Waarde - Archeologie 1:

Voor de gebieden met een lage verwachtingswaarde (beleidswaarde '1') is de kans dat een bodemingreep het bodemarchief verstoort door de lage dichtheid aan vindplaatsen en de veelal relatief kleine oppervlakte van die vindplaatsen, zeer klein. Eigenlijk komt dit type resten vooral aan het licht bij archeologische begeleiding van grootschalige werkzaamheden. Daarom is voor deze beleidswaarde een vrijstellingsoppervlakte van 10.000 m² gehanteerd. Boven de 10.000 m² geldt een meldingsplicht. Aangezien het plangebied ca. 1.000 m2 omvang heeft, geldt er vanwege deze verwachtingswaarde geen plicht.

Waarde - Archeologie 3:

Op gronden met de dubbelbestemming 'Waarde - archeologie 3' mogen werkzaamheden tot een oppervlakte van 200 m² zonder archeologische voorwaarden worden uitgevoerd. Ook werkzaamheden die niet dieper reiken dan 0,5 meter onder maaiveld zijn vrijgesteld. Bij werkzaamheden die leiden tot een verstoring tussen 200 m² en 500 m² en dieper dan 0,5 meter onder maaiveld geldt een meldingsplicht. Bij werkzaamheden die leiden tot een verstoring groter dan 500 m² en dieper dan 0,5 meter onder maaiveld dient bij de aanvraag een archeologisch rapport te worden overlegd. Op basis van dit rapport kunnen voorwaarden aan de vergunning worden verbonden.

Uitsnede beleidskaart

afbeelding "i_NL.IMRO.0150.P360-OW01_0010.png"

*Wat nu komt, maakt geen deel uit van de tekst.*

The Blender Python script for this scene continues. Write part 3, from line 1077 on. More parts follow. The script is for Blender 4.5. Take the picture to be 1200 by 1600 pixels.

Figuur 7: De ligging van het bestemmingsplangebied op de archeologische beleidskaart 2015

afbeelding "i_NL.IMRO.0150.P360-OW01_0011.png"

Het betreffende perceel Danzigweg 10 is ruim 1100 m2 waarvan ca. 800 m2 is gelegen in gebied met archeologische waarde 1 en ca. 300 m2 in gebied met archeologische waarde 3.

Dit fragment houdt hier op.